WHAT YOU SHOULD DO :: Set down the data below from its first line to the line holding "F, CX, HY, H", inclusive; omit all pictures.

-------- RAW DATA --------

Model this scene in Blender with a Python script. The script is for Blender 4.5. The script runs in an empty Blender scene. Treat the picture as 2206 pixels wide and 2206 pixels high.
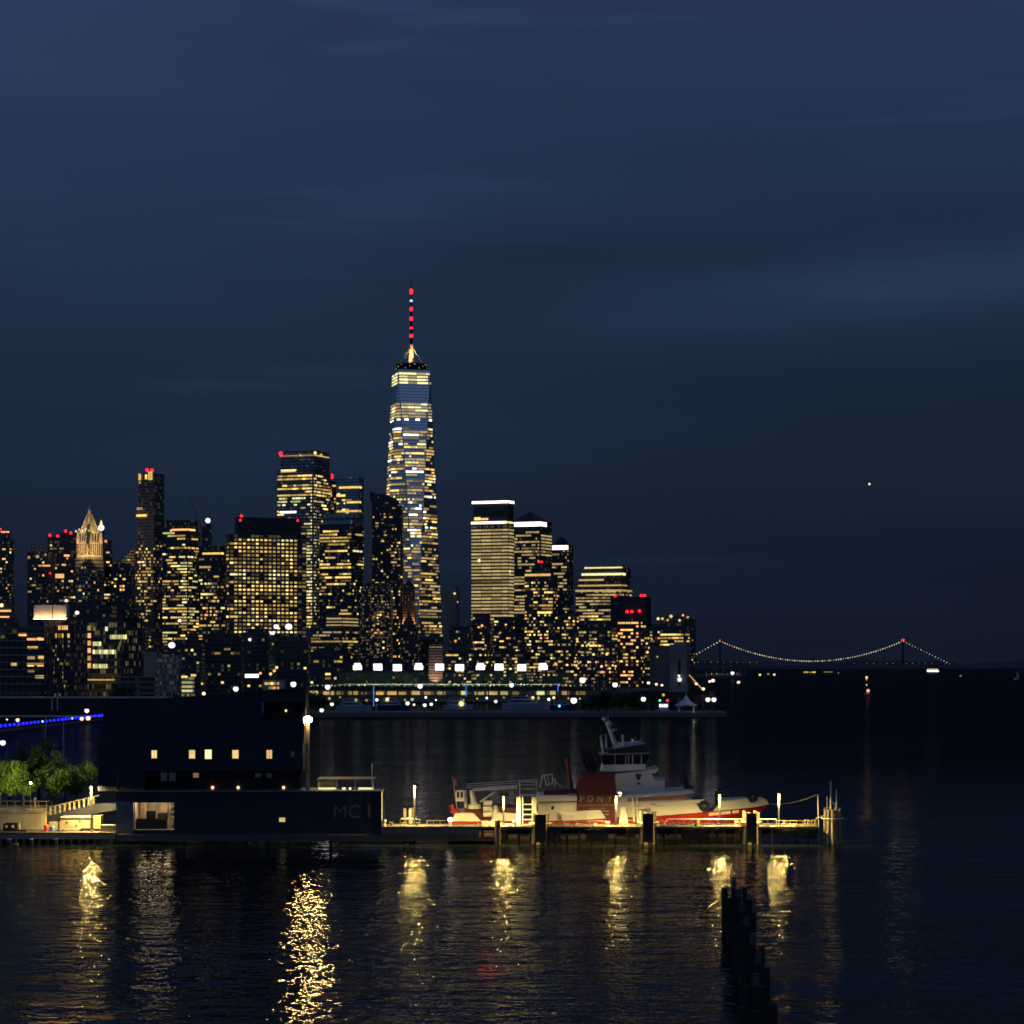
import bpy, math, random
from mathutils import Vector, Matrix
sc = bpy.context.scene
R = random.Random(7)
F, CX, HY, H = 5350.0, 1103.0, 1432.0, 24.0      # lens in pixels of the 2206 px photo, principal column, horizon row, eye height (m)

# ------------------------------------------------------------------ camera
cam = bpy.data.cameras.new('camera'); co = bpy.data.objects.new('camera', cam); sc.collection.objects.link(co)
co.location = (0, 0, H); co.rotation_euler = (math.radians(90), 0, 0)
cam.sensor_width = 36; cam.lens = 36 * F / 2206; cam.shift_y = (HY - 1103) / 2206
cam.clip_start = 1; cam.clip_end = 80000; sc.camera = co
# ------------------------------------------------------------------ world
world = bpy.data.worlds.new('World'); sc.world = world; world.use_nodes = True
nt = world.node_tree; nt.nodes.clear(); N = nt.nodes.new; L = nt.links.new
def nd(tree, typ, **kw):
    n = tree.nodes.new(typ)
    for k, v in kw.items():
        if k.startswith('i_'): n.inputs[int(k[2:])].default_value = v
        else: setattr(n, k, v)
    return n
def mth(tree, op, a, b=None, c=None, clamp=False):
    n = tree.nodes.new('ShaderNodeMath'); n.operation = op; n.use_clamp = clamp
    for i, v in enumerate((a, b, c)):
        if v is None: continue
        if isinstance(v, (int, float)): n.inputs[i].default_value = v
        else: tree.links.new(v, n.inputs[i])
    return n.outputs[0]
def ramp(tree, fac, stops):
    n = tree.nodes.new('ShaderNodeValToRGB'); cr = n.color_ramp
    while len(cr.elements) > 1: cr.elements.remove(cr.elements[-1])
    for i, (p, c) in enumerate(stops):
        e = cr.elements[0] if i == 0 else cr.elements.new(p)
        e.position = p; e.color = (*c, 1)
    tree.links.new(fac, n.inputs[0]); return n.outputs[0]
tc = N('ShaderNodeTexCoord'); sp = N('ShaderNodeSeparateXYZ'); L(tc.outputs['Generated'], sp.inputs[0])
dx, dy, dz = sp.outputs
base = ramp(nt, mth(nt, 'ADD', dz, 0.0), [(0.0, (.0054, .0090, .0200)), (.03, (.0072, .0122, .0270)), (.08, (.0098, .0183, .0385)),
            (.15, (.0128, .0258, .0545)), (.20, (.0172, .0330, .0740)), (.27, (.0245, .0430, .1030)), (.6, (.030, .055, .125)), (1.0, (.030, .055, .12))])
# brighter towards the afterglow behind the viewer, and slightly to the left of the picture
back = mth(nt, 'ADD', mth(nt, 'MULTIPLY', dy, -1.0), 0.1, clamp=True)
gain = mth(nt, 'ADD', mth(nt, 'MULTIPLY', back, 1.5), 1.0)
gain = mth(nt, 'MULTIPLY', gain, mth(nt, 'ADD', mth(nt, 'MULTIPLY', dx, -0.55), 1.0))
# thin cloud streaks
mp = N('ShaderNodeMapping'); mp.inputs['Scale'].default_value = (2.2, 2.2, 14); mp.inputs['Rotation'].default_value = (0, .10, 0)
mp.inputs['Location'].default_value = (3.1, 1.7, .4)
L(tc.outputs['Generated'], mp.inputs[0])
n1 = nd(nt, 'ShaderNodeTexNoise', i_2=1.6, i_3=3.0, i_4=.42); L(mp.outputs[0], n1.inputs['Vector'])
cl = mth(nt, 'MULTIPLY', mth(nt, 'SUBTRACT', n1.outputs['Fac'], .5), .75)
mp2 = N('ShaderNodeMapping'); mp2.inputs['Scale'].default_value = (5, 5, 60); mp2.inputs['Location'].default_value = (9.3, 2.2, 6.1); mp2.inputs['Rotation'].default_value = (0, -.05, 0)
L(tc.outputs['Generated'], mp2.inputs[0])
n2 = nd(nt, 'ShaderNodeTexNoise', i_2=1.0, i_3=4.0, i_4=.5); L(mp2.outputs[0], n2.inputs['Vector'])
st = mth(nt, 'MULTIPLY', mth(nt, 'MAXIMUM', mth(nt, 'SUBTRACT', n2.outputs['Fac'], .60), 0), 2.0)
bz_ = mth(nt, 'DIVIDE', mth(nt, 'SUBTRACT', dz, mth(nt, 'ADD', .143, mth(nt, 'MULTIPLY', dx, .05))), .016)
band = mth(nt, 'POWER', 2.718, mth(nt, 'MULTIPLY', mth(nt, 'MULTIPLY', bz_, bz_), -1.0))          # one long pale cloud low on the right
band = mth(nt, 'MULTIPLY', mth(nt, 'MULTIPLY', band, mth(nt, 'MULTIPLY', dx, 7.0, clamp=True)), mth(nt, 'MULTIPLY', n2.outputs['Fac'], 1.15))
gain = mth(nt, 'MULTIPLY', gain, mth(nt, 'ADD', mth(nt, 'ADD', mth(nt, 'ADD', cl, st), band), 1.0))
vm = nd(nt, 'ShaderNodeVectorMath', operation='SCALE'); L(base, vm.inputs[0]); L(gain, vm.inputs['Scale'])
bg = N('ShaderNodeBackground'); L(vm.outputs[0], bg.inputs[0]); bg.inputs[1].default_value = 1.0
out = N('ShaderNodeOutputWorld'); L(bg.outputs[0], out.inputs[0])
# a last trace of skylight from the afterglow
sl = bpy.data.lights.new('afterglow', 'SUN'); sl.energy = .012; sl.angle = math.radians(40); sl.color = (.75, .85, 1)
so = bpy.data.objects.new('afterglow', sl); sc.collection.objects.link(so); so.rotation_euler = (math.radians(62), 0, math.radians(40))
sc.view_settings.view_transform = 'Standard'; sc.view_settings.look = 'None'; sc.view_settings.exposure = 0; sc.view_settings.gamma = 1
sc.cycles.sample_clamp_indirect = 12; sc.cycles.max_bounces = 6; sc.cycles.glossy_bounces = 3; sc.cycles.diffuse_bounces = 2
sc.cycles.use_denoising = True; sc.cycles.caustics_reflective = True; sc.cycles.filter_width = 1.7

# ------------------------------------------------------------------ helpers
def X(px, D): return (px - CX) * D / F
def Z(py, D): return H + (HY - py) * D / F
def P(px, py, D): return Vector((X(px, D), D, Z(py, D)))
def tag(o, label=None, cat=None, group=None, kind=None):
    if label: o['label'] = label
    if cat: o['category'] = cat
    if group: o['group'] = group
    if kind: o['kind'] = kind
    return o
def empty(name, loc, label, cat, group=None, rz=0):
    o = bpy.data.objects.new(name, None); sc.collection.objects.link(o)
    o.location = loc; o.rotation_euler = (0, 0, rz); o.empty_display_size = .5
    return tag(o, label, cat, group)
def mobj(name, verts, faces, mat, parent=None, loc=None, smooth=False):
    """verts in world coordinates unless the parent is rotated (then local)"""
    me = bpy.data.meshes.new(name)
    off = Vector((0, 0, 0))
    if parent is not None:
        rot = abs(parent.rotation_euler.z) > 1e-9 or parent.get('local')
        if not rot:
            off = Vector(parent.location)
            if parent.parent: off = off + Vector(parent.parent.location)
    elif loc is not None: off = Vector(loc)
    me.from_pydata([tuple(Vector(v) - off) for v in verts], [], faces); me.update()
    if smooth: me.polygons.foreach_set('use_smooth', [True] * len(me.polygons))
    me.materials.append(mat)
    o = bpy.data.objects.new(name, me); sc.collection.objects.link(o)
    if parent is not None: o.parent = parent
    elif loc is not None: o.location = loc
    return o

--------

RIGHT ANSWER ::
Model this scene in Blender with a Python script. The script is for Blender 4.5. The script runs in an empty Blender scene. Treat the picture as 2206 pixels wide and 2206 pixels high.
import bpy, math, random
from mathutils import Vector, Matrix
sc = bpy.context.scene
R = random.Random(7)
F, CX, HY, H = 5350.0, 1103.0, 1432.0, 24.0      # lens in pixels of the 2206 px photo, principal column, horizon row, eye height (m)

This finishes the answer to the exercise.